The process of developing a business plan will help you think through some important issues that you may not have considered yet.  Your plan will become a valuable tool as you set out to raise money for your business.  It should also provide milestones to gauge your success.

Getting Started

Before starting out, list your reasons for wanting to go into business.  Some of the most common reasons for starting a business are:

  • You want to be your own boss.
  • You want financial independence.
  • You want creative freedom.
  • You want to fully use your skills and knowledge.

Next you need to determine what business is "right for you."  Ask yourself these questions:

  • What do I like to do with my time?
  • What technical skills have I learned or developed?
  • What do others say I am good at?
  • How much time do I have to run a successful business?
  • Do I have any hobbies or interests that are marketable?

Then you should identify the niche your business will fill.  Conduct the necessary research to answer these questions:

  • Is your idea practical, and will it fill a need?
  • What is your competition?
  • What is your business’s advantage over existing firms?
  • Can you deliver a better quality service?
  • Can you create a demand for your business?

The final step before developing your plan is the pre-business checklist.
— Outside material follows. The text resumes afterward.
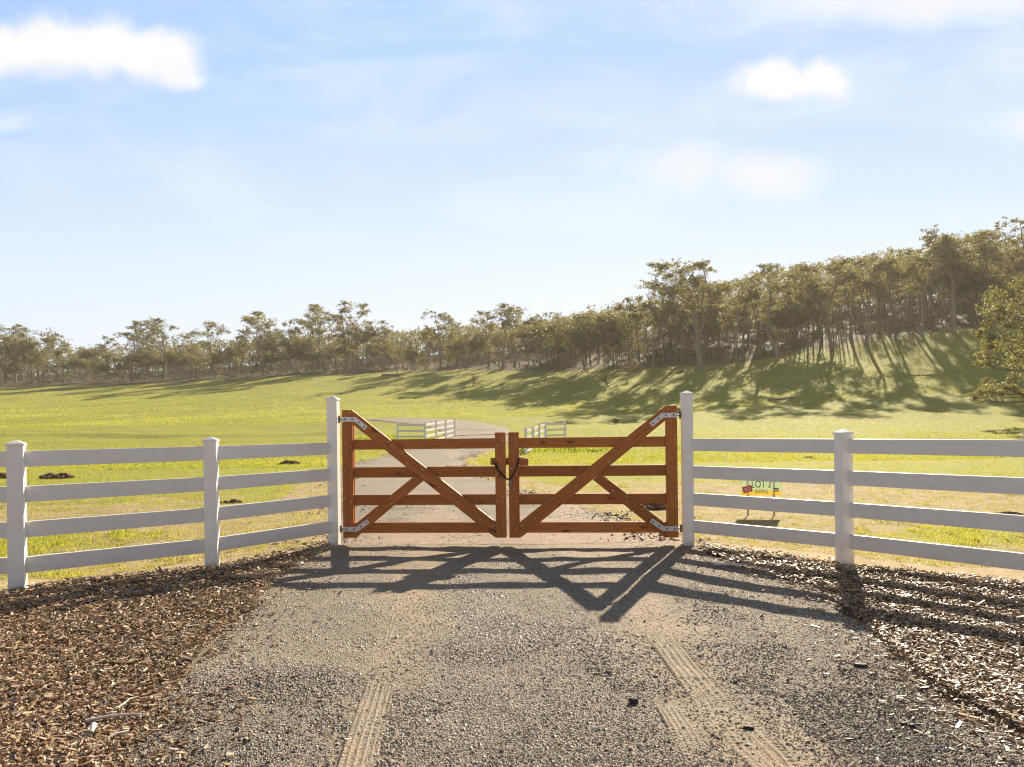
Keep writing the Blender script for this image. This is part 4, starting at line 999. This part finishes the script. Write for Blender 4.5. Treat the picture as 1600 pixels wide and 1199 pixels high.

You should answer these questions:

  • What business are you interested in starting?
  • What services or products will you sell?
  • Where will you be located?
  • What skills and experience do you bring to the business?
  • What will be your legal structure? (see overview as follows)
  • What will you name your business?
  • What equipment or supplies will you need?
  • How will your company's business records be maintained?
  • What insurance coverage will be needed?
  • What financing will you need?
  • What are your resources?
  • How will you compensate yourself?

Your answers will help you create a focused, well-researched plan.  Your business plan should serve as a blueprint.  It should detail how the business will be operated, managed and capitalized.
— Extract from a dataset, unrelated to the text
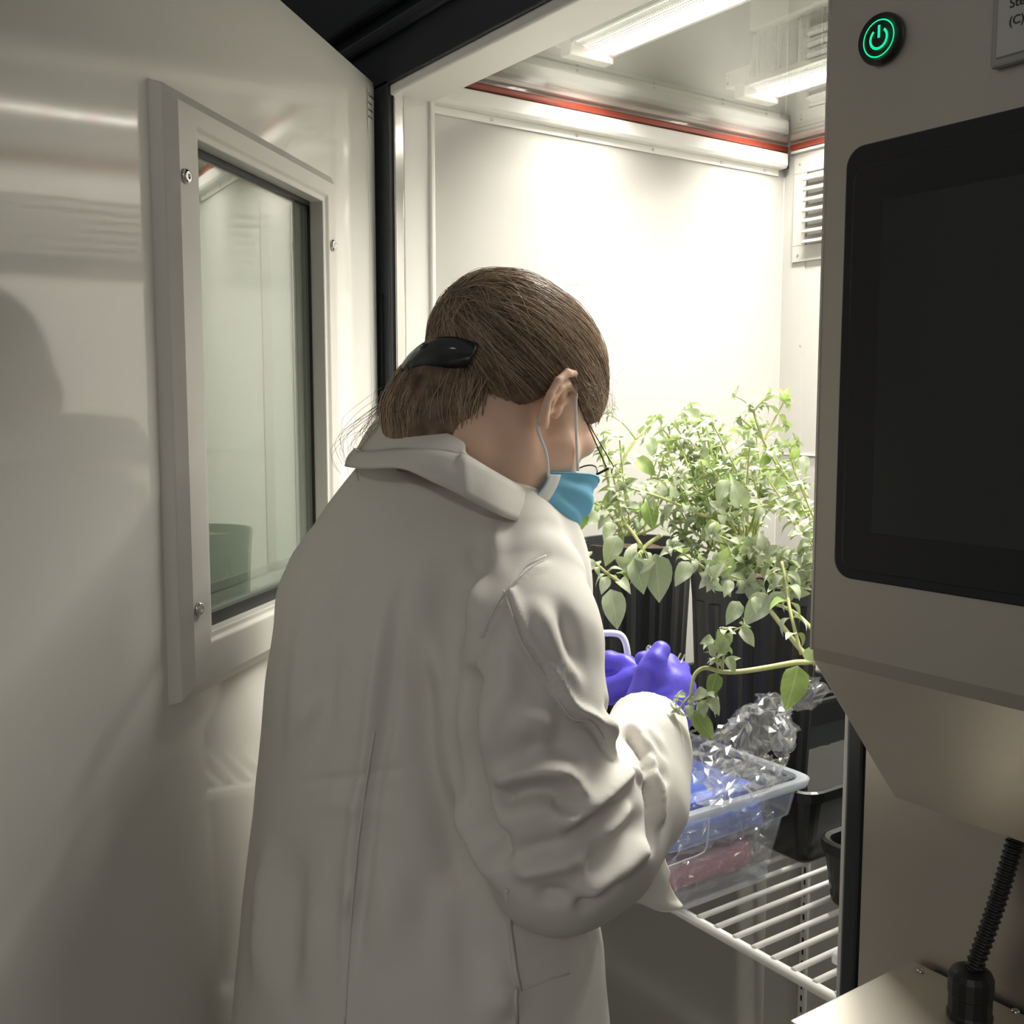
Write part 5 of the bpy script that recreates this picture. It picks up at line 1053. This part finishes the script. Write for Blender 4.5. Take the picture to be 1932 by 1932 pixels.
# white hooked rod standing in the bin
M['whitep'] = pmat('white_plastic', (.80, .82, .82), .3)
hk = [at(1121, 1199, 1.30), at(1136, 1195, 1.30), at(1160, 1195, 1.30), at(1174, 1201, 1.30), at(1182, 1220, 1.30), at(1185, 1250, 1.30), at(1186, 1300, 1.30), at(1188, 1400, 1.295), np.array([*at(1188, 1400, 1.295)[:2], .975])]
W = smooth_loop(hk, 5, False); rr = np.full(len(W), .0042); rr[:6] = np.linspace(.0022, .0042, 6)
o = MB().tube(W, list(rr), 10).build('hooked_rod', M['whitep'], smooth=True); tag(o, 'white bent plastic rod standing up behind the gloved hands', 'rod')
# vial and tweezers in the hands
M['vial'] = film_mat('vial_plastic', (.92, .95, .96), .10, .08, diff=.12)
v0, v1 = at(1206, 1268, 1.155), at(1234, 1222, 1.150); ax = v1-v0; L_ = np.linalg.norm(ax)
vi = empty('sample_vial', v0); tag(vi, 'tiny clear vial pinched between the gloved fingers', 'vial')
keep(MB().lathe(v0, ax, [(.001, 0), (.004, .003), (.0055, .010), (.0058, L_*.8), (.0072, L_*.8+.0005), (.0072, L_*.84)], 18).build('vial_tube', M['vial'], smooth=True), vi)
keep(MB().lathe(v0+ax*.84, ax, [(.0074, 0), (.0076, .003), (.0068, .0045), (.002, .005)], 18).build('vial_cap', M['vial'], smooth=True), vi)
tw = empty('tweezers', at(1268, 1268, 1.165)); tag(tw, 'fine steel tweezers held in the nearer gloved hand', 'tweezers')
for a, b in (((1262, 1280, 1.155), (1284, 1233, 1.18)), ((1270, 1282, 1.155), (1292, 1235, 1.182))):
    p, q = at(*a), at(*b); keep(MB().tube([p, p*.5+q*.5, q], [.0012, .0014, .0010], 6).build('prong', M['chrome'], smooth=True), tw)
keep(MB().tube([at(1256, 1296, 1.15), at(1266, 1281, 1.155)], [.0022, .0022], 8).build('joint', M['chrome'], smooth=True), tw)
# clear plug left on the shelf wires
pg = on(1602, 1806, 2, ZSH+.006); pgx, pgy = pg[0], pg[1]
o = MB().prism([(pgy-.006+a, ZSH+.0075+b) for a, b in rrect(.028, .013, .004, 4)], 0, pgx-.008, pgx+.012).build('plastic_plug', film_mat('milky_plug', (.85, .9, .92), .06, .15, diff=.4), bevel=.001); tag(o, 'small milky plastic plug lying on the shelf wires by the jamb', 'plug')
Types of Business Organizations

When organizing a new business, one of the most important decisions to be made is choosing the structure of a business.  Factors influencing your decisions about your business organization include:

  • Legal restrictions.
  • Liabilities assumed.
  • Type of business operation.
  • Earnings distribution.
  • Number of employees.
  • Tax advantages or disadvantages.
  • Length of business operation.

The advantages and disadvantages of a sole proprietorship, partnership or corporation structure follow:

Sole Proprietorship.  This is the easiest and least costly way of starting a business.  A sole proprietorship can be formed by finding a location and opening the door for business.  There are fees to obtain business name registration, a fictitious name certificate and other necessary licenses.  Attorney's fees for starting the business will be less than the other business forms because less preparation of documents is required and the owner of the business has absolute authority over all business decisions.
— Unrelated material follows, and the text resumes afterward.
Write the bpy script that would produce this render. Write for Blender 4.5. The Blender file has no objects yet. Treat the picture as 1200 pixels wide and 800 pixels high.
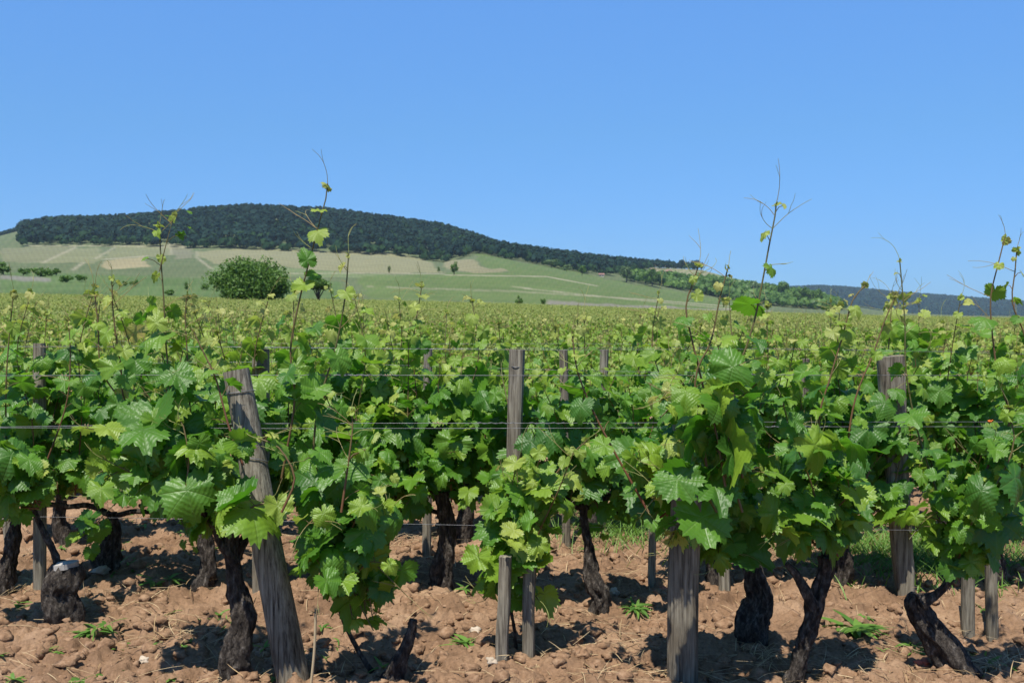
import bpy, math, random
import numpy as np
from mathutils import Vector

# ------------------------------------------------------------------ camera, sky, sun, exposure
SC = bpy.context.scene
COL = SC.collection
F_PX, H_CAM = 1200.0, 1.25
PITCH = math.atan(35.0 / F_PX)                 # horizon sits at row 365 of 800
cam_d = bpy.data.cameras.new("camera")
cam_d.lens, cam_d.sensor_width = 36.0, 36.0
cam_d.clip_start, cam_d.clip_end = 0.05, 30000
cam_d.dof.use_dof = True
cam_d.dof.focus_distance = 3.9
cam_d.dof.aperture_fstop = 9.0
cam = bpy.data.objects.new("camera", cam_d)
cam.location = (0, 0, H_CAM)
cam.rotation_euler = (math.pi / 2 - PITCH, 0, 0)
COL.objects.link(cam)
SC.camera = cam

SUN_EL, SUN_AZ = math.radians(65), math.radians(203)      # azimuth clockwise from +Y: behind the camera, to its left
world = bpy.data.worlds.new("World")
SC.world = world
world.use_nodes = True
wn = world.node_tree.nodes
wl = world.node_tree.links
wn.clear()
sky = wn.new("ShaderNodeTexSky")
sky.sky_type = 'NISHITA'
sky.sun_disc = False
sky.sun_elevation = SUN_EL
sky.sun_rotation = SUN_AZ
sky.altitude = 200
sky.air_density = 1.0
sky.dust_density = 0.0
sky.ozone_density = 4.0
tc = wn.new("ShaderNodeTexCoord")                # deeper blue towards the horizon than the clean-air model gives
sxyz = wn.new("ShaderNodeSeparateXYZ")
wl.new(tc.outputs['Generated'], sxyz.inputs[0])
grad = wn.new("ShaderNodeValToRGB")
ge = grad.color_ramp.elements
while len(ge) < 5:
    ge.new(.5)
for el, (p, c) in zip(ge, ((0.0, (.23, .44, .88)), (.062, (.285, .52, .91)), (.17, (.44, .734, 1.02)), (.29, (.61, .97, 1.32)), (.6, (.60, .95, 1.3)))):
    el.position = p
    el.color = (*c, 1)
wl.new(sxyz.outputs[2], grad.inputs[0])
tint = wn.new("ShaderNodeMix")
tint.data_type = 'RGBA'
tint.blend_type = 'MULTIPLY'
tint.inputs[0].default_value = 1.0
wl.new(grad.outputs[0], tint.inputs[7])
bg = wn.new("ShaderNodeBackground")
bg.inputs[1].default_value = 0.0905
wo = wn.new("ShaderNodeOutputWorld")
wl.new(sky.outputs[0], tint.inputs[6])
wl.new(tint.outputs[2], bg.inputs[0])
wl.new(bg.outputs[0], wo.inputs[0])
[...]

  • Easiest to get started.
  • Freedom of action.
  • Maximum authored.
  • Tax advantages in very small firms,
  • Social Security advantages to owner.
  • Unlimited liability of owner.


  • Illness or death endangers or ends business.
  • Growth limited to personal ambition.
  • Family or personal affairs easily mixed with business.

Partnership.  There are several types of partnerships.  The two most common types are general and limited partnerships.  A general partnership can be formed simply by an oral agreement between two or more persons, but a legal partnership agreement drawn up by an attorney is highly recommended Legal fees for drawing up a partnership agreement are higher than those for a sole proprietorship, but may be lower than incorporating.  In Florida, a limited partnership limits the personal liability of each partner to their capital investment.  Control of the business is shared by the partners.  A partnership agreement could be helpful in solving any disputes.  However, partners are responsible for the other partner's business actions as well as their own.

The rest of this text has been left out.